Up to a dozen countries in east Africa are facing food shortages following the latest devastating crisis caused by climate change to hit the region.

Last week, Uganda deployed its military to support efforts to combat desert locusts that have been destroying crops across vast areas of east Africa for more than a month.

It’s the latest country in the region to mount a defence against the invading swarms, which have devastated crops and pasture lands in Ethiopia, Somalia, Kenya and Sudan since hatching during unexpected rainfall in Saudi Arabia at the start of the year.

A locust cloud of a square kilometre is capable of eating the same amount of food in a single day as 35,000 people, according to the United Nations. One swarm in Kenya has been measured at around 2,400sq km – roughly the size of Luxembourg – and was estimated to contain up to 200 billion insects.

There is mounting concern that the fast-breeding locusts could grow by up to 500 times in the coming weeks, as the eggs they have been laying hatch in the rains that have arrived to the region in the past month.

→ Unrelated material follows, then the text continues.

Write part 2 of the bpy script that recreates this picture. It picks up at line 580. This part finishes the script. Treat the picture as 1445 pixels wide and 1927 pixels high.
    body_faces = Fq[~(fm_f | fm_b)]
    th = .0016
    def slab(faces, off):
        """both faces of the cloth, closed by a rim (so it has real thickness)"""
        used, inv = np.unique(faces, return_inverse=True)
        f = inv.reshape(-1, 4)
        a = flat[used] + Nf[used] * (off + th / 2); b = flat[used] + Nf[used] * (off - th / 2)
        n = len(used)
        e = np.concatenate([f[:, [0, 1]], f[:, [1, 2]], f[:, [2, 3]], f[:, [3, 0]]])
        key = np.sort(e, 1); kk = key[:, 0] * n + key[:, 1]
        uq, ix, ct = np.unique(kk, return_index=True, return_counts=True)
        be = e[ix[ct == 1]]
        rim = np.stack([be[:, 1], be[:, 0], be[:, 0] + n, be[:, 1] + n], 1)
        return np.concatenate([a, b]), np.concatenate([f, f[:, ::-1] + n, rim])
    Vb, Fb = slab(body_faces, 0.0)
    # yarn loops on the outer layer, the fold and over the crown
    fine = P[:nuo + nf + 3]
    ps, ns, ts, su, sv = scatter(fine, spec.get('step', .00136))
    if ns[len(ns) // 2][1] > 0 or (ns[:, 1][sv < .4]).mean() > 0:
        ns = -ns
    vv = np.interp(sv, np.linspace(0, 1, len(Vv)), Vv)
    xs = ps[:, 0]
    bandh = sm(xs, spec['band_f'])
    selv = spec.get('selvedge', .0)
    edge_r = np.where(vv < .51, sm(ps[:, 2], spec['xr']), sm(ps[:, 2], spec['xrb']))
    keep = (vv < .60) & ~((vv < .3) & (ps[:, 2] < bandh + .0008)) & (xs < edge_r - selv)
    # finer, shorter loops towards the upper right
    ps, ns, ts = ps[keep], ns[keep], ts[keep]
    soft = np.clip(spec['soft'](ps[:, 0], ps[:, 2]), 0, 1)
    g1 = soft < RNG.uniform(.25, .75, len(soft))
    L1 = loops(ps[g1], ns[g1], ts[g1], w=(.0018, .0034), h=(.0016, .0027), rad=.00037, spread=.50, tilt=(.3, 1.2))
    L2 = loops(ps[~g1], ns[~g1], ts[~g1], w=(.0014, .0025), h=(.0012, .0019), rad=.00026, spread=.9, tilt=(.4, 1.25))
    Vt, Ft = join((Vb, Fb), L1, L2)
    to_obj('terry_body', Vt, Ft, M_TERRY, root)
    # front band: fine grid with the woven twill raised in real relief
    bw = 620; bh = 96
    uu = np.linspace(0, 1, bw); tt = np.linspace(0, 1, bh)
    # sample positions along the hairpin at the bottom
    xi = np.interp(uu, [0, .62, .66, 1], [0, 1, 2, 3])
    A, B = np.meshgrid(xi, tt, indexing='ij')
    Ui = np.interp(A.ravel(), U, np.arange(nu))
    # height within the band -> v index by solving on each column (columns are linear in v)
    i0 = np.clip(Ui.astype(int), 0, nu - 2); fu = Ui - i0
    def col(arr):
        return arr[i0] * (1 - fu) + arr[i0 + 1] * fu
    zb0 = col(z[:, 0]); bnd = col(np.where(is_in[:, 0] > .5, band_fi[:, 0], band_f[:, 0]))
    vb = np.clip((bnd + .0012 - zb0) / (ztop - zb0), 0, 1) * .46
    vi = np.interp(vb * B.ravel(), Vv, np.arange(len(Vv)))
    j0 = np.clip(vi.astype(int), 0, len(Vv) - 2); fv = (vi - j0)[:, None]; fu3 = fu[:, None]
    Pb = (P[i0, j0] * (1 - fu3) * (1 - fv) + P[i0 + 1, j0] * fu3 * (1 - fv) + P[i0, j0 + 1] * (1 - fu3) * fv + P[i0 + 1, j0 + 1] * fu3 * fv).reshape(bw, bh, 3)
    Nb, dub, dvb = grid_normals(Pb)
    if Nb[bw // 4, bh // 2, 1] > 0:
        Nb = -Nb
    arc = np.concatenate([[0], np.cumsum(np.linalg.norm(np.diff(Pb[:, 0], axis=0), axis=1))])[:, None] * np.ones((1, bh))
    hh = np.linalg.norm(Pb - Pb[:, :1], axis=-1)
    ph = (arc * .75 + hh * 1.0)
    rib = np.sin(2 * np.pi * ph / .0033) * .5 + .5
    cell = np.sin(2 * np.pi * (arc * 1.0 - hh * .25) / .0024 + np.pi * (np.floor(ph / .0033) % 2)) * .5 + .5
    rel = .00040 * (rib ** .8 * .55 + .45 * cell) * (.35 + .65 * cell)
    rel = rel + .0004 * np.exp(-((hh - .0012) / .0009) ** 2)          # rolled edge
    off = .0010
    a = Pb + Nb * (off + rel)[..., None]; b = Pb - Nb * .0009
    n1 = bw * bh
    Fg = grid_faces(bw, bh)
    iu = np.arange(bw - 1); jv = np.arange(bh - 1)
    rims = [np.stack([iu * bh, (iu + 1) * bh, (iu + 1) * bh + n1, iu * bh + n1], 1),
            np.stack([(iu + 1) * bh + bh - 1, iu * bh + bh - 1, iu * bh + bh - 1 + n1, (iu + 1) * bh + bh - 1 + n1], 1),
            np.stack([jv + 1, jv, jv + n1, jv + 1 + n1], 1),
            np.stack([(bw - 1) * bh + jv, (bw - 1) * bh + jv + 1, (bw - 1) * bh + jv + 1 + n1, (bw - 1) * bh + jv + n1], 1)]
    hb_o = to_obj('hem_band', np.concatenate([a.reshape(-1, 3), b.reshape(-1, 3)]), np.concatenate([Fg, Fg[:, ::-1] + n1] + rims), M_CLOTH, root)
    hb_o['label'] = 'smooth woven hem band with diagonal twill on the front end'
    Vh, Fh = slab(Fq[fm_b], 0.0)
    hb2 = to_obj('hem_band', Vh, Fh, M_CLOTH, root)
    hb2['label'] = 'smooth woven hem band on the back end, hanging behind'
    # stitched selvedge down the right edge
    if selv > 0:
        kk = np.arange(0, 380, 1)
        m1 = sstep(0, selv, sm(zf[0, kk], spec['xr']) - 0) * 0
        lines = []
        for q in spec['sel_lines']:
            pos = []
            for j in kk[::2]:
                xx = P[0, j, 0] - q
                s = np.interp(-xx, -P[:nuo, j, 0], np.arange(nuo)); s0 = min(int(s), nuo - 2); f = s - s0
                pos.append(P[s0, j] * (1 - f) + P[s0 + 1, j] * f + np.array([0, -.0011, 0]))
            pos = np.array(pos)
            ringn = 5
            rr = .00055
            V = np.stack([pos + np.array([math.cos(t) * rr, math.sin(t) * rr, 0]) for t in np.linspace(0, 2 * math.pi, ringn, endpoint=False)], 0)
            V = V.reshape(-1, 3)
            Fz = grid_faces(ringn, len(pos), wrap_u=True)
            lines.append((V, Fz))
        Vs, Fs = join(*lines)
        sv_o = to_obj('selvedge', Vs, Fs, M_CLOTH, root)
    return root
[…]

Climate change has been blamed for creating the conditions for these vast swarms, not seen on this scale in living memory. Desert locusts now pose a new threat to food production in a region that is already reeling from three years of droughts and flooding. A substantial and sustained response from the international community is already overdue.

Ray Jordan

CEO, Self Help Africa

Welfare help

The Lancet produced a report on the level of stress, and mental health problems caused by the welfare system. A lot of people think benefits are a way to an easy life: try telling that to the disabled!

Homelessness, debt and poverty have increased. So, when will government, pause, scrap, and then reform the welfare system and universal credit?

Due to low wages, and high housing costs, we have an explosion of the “working poor”. Evictions have also increased, as landlords struggle with the debts caused by UC.

As a benefits adviser (unemployed) I still support people with claims and appeals, who knows when you might be next?

Gary Martin


Labour’s direction

The past few months has shown that sovereignty is manifestly in the hands of the people, and that those who bang the drum loudest rarely represent more than a very small percentage of the people.

For the Conservative Party to succeed in dyed-in-the-wool Labour constituencies is surely something for that party to take note of.

At present it would be very hard to know just what Labour’s objectives are, more especially as the party has become enshrouded in ideology subtly promoted by its present leader, who was, and may still be, under the illusion that his policies are most appealing and attractive to the public.

Unfortunately for him, and maybe for his party unless it is prepared to realign its direction, you can fool some of the people all of the time, and all the people some of the time, but you can’t fool all the people all the time.